Sans Other Ubmu 2 is a regular weight, normal width, high contrast, upright, normal x-height font.
Keywords: display, posters, headlines, book covers, packaging, spooky, gothic, quirky, dramatic, storybook, thematic titling, attention grabbing, horror mood, fantasy tone, decorative voice, angular, tapered, flared, compressed, spiky.
This typeface uses sharp, tapered strokes with pronounced thick-to-thin modulation, creating a carved, calligraphic feel within a largely sans construction. Letters are tall and often narrow, with pointed terminals and occasional wedge-like flares that read as stylized rather than serifed. Curves are tightened and sometimes slightly pinched (notably in bowls and S-like forms), while verticals dominate the rhythm, giving lines a spiky, animated texture.
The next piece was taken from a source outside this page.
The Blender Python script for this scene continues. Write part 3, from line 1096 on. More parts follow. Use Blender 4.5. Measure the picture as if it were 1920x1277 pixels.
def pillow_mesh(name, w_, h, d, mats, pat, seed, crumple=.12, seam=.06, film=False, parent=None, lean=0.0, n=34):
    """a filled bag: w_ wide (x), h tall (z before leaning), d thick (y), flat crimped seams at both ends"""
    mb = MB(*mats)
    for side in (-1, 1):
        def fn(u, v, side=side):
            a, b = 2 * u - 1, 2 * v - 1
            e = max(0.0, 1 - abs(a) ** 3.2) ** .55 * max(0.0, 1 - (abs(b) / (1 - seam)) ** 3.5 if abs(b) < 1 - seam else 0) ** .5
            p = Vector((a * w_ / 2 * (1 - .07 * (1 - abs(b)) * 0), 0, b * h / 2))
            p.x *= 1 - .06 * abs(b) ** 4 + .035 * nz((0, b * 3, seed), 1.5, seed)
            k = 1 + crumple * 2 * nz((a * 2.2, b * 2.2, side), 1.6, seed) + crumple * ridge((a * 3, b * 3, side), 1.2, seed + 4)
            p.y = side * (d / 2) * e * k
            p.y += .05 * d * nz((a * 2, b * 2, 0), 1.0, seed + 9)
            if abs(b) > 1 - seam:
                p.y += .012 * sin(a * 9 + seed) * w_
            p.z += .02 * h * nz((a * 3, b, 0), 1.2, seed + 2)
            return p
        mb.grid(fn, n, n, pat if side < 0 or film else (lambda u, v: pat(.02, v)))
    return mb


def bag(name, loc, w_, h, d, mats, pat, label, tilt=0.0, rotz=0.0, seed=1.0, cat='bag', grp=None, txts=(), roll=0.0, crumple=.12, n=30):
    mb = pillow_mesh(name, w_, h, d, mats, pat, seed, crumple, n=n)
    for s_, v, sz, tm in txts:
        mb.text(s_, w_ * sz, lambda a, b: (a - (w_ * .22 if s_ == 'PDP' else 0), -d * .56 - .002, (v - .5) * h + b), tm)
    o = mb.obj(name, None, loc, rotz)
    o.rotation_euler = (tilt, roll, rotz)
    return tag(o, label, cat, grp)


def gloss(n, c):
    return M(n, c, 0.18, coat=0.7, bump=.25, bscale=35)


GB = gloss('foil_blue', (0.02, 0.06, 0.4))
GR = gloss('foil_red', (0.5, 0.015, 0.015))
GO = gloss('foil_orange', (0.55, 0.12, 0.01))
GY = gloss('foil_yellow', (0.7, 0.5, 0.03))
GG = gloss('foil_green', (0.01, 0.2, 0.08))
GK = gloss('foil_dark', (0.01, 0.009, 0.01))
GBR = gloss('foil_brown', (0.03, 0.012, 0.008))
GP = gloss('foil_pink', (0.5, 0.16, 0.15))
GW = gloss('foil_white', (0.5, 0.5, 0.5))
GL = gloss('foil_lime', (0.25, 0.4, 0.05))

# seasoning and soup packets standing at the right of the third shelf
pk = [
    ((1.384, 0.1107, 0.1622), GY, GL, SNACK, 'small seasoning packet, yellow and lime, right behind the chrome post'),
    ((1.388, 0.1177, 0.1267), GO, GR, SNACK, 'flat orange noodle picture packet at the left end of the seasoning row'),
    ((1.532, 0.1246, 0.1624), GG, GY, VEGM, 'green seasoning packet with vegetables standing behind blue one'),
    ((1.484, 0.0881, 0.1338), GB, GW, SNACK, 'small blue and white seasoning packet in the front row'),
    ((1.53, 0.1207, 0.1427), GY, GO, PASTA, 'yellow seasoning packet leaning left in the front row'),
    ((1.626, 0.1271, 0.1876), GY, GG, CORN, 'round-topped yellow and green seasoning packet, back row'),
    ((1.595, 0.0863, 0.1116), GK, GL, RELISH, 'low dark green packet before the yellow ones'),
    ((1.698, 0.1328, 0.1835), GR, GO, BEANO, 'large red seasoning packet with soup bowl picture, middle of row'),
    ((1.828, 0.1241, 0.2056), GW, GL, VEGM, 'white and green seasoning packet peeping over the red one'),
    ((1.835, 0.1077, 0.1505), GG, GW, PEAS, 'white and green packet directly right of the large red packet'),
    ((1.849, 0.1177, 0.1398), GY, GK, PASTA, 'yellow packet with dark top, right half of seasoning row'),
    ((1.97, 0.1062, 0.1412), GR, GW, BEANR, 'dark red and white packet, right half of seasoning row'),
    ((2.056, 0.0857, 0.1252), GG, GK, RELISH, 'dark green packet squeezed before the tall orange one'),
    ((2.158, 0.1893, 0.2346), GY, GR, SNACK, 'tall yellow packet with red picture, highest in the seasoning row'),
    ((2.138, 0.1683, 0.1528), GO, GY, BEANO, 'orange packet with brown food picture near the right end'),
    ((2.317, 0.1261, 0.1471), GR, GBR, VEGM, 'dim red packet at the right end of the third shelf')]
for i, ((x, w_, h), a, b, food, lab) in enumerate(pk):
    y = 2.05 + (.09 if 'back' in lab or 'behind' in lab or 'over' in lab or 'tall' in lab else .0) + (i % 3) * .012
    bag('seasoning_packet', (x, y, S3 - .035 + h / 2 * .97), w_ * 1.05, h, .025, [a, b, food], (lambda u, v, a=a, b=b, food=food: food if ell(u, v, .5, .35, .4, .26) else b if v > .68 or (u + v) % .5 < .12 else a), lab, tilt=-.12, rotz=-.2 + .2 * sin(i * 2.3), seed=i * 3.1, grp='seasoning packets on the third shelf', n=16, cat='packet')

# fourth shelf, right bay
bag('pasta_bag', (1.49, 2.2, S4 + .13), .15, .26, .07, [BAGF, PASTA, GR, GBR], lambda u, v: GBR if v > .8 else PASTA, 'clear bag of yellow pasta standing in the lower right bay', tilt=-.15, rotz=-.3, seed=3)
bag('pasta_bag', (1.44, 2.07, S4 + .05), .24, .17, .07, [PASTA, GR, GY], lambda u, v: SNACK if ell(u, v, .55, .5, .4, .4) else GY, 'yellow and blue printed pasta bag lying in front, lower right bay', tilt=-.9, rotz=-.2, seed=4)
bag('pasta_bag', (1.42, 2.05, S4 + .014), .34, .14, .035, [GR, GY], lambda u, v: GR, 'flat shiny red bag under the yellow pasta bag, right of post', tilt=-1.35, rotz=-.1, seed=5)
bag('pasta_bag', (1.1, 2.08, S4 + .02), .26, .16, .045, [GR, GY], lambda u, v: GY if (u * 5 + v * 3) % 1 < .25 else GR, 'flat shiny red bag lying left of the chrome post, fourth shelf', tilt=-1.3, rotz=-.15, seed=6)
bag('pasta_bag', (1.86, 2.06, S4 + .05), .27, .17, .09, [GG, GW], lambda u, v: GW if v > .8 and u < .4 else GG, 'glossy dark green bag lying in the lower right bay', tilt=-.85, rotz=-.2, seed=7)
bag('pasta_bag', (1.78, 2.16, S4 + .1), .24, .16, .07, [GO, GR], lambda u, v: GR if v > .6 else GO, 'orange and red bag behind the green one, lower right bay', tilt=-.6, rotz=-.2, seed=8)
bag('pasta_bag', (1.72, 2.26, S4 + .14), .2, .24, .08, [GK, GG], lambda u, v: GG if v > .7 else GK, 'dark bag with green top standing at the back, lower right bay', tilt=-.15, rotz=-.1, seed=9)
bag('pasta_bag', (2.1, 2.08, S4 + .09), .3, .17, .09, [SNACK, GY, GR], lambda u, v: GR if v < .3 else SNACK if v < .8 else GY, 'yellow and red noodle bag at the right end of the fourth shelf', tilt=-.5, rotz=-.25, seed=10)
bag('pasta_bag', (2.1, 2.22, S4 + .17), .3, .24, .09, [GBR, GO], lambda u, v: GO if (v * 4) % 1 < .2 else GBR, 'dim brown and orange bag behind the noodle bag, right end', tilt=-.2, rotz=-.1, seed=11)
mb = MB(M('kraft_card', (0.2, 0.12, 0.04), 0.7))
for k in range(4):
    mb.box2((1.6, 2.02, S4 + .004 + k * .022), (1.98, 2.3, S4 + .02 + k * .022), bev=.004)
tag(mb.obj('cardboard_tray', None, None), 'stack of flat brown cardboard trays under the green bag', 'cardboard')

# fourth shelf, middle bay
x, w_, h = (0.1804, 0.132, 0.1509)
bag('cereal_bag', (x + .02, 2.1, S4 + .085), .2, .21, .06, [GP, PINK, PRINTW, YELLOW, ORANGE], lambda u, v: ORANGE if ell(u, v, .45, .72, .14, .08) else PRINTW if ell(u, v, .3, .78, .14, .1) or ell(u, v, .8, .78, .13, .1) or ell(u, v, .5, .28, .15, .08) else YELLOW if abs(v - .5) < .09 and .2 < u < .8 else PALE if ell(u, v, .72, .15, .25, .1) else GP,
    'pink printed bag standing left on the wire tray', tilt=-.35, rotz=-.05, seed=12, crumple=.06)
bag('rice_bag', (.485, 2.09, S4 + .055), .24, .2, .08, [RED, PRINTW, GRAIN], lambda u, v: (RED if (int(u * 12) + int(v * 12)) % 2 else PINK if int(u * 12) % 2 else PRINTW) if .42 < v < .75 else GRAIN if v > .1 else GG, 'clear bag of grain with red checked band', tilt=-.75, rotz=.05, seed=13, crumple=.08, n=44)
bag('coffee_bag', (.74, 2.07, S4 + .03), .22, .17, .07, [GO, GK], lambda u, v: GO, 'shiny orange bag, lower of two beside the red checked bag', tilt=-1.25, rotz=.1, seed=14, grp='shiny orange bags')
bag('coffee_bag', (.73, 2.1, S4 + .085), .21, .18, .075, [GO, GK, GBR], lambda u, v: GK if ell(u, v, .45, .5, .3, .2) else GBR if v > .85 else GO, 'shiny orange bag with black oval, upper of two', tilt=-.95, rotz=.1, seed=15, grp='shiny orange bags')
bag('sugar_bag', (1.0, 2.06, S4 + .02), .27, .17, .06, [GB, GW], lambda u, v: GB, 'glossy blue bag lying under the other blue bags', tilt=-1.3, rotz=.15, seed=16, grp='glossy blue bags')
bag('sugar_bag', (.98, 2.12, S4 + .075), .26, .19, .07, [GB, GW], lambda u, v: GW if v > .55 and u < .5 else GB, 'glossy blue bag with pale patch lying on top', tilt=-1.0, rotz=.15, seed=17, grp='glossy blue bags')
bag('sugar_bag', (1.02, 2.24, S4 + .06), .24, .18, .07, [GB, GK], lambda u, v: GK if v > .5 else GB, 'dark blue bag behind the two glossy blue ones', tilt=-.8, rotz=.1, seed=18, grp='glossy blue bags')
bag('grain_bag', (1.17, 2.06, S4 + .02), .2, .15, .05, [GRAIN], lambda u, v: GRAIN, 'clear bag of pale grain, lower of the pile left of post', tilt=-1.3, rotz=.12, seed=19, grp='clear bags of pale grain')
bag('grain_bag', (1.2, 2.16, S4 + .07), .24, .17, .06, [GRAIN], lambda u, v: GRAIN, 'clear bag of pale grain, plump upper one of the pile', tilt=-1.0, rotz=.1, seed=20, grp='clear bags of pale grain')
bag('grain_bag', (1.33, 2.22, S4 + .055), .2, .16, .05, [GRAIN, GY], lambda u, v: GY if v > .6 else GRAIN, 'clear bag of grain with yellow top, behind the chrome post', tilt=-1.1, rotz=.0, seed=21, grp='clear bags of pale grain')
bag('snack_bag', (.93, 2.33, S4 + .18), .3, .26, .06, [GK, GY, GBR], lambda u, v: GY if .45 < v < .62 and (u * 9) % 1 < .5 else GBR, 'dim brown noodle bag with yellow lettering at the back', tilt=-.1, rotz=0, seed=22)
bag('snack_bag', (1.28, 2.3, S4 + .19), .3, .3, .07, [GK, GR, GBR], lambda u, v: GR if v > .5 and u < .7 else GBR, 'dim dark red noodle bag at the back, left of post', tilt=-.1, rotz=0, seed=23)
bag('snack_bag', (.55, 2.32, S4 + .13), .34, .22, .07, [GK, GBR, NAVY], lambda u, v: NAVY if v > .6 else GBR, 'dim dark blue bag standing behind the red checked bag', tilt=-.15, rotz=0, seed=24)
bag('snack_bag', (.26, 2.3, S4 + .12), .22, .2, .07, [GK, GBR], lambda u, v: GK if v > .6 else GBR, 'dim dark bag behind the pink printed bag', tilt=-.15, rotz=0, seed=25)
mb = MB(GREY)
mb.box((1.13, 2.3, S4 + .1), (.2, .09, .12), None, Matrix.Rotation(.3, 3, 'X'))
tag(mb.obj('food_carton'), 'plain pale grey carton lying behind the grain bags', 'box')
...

Numerals follow the same high-contrast, chiseled approach, with slender diagonals and distinctive, angular joins.
Best suited for display settings where personality is the goal: headlines, posters, film or event titles, book covers, and themed packaging. It can also work for short UI labels or section headers in genre-driven designs, but its sharp contrast and narrow interior spaces make it less ideal for long-form reading at small sizes.
The overall tone feels darkly playful—evoking gothic signage, Halloween titling, and eccentric fantasy lettering. Its sharp terminals and wiry contrasts add drama and a hint of menace, while the irregular, hand-cut energy keeps it from feeling solemn or historical. The result is theatrical and characterful, designed to attract attention rather than disappear into body text.
The design appears intended as an expressive, high-impact display face that blends calligraphic contrast with angular, stylized geometry. Its construction prioritizes atmosphere and distinctive silhouette—suggesting horror, fantasy, or vintage oddity—while maintaining consistent vertical structure for cohesive word shapes.
Spacing and letterfit appear intentionally varied, contributing to a lively, jittery rhythm in longer samples. Several uppercase forms lean toward decorative display proportions, with narrow counters and prominent top bars that reinforce a vertical, architectural silhouette.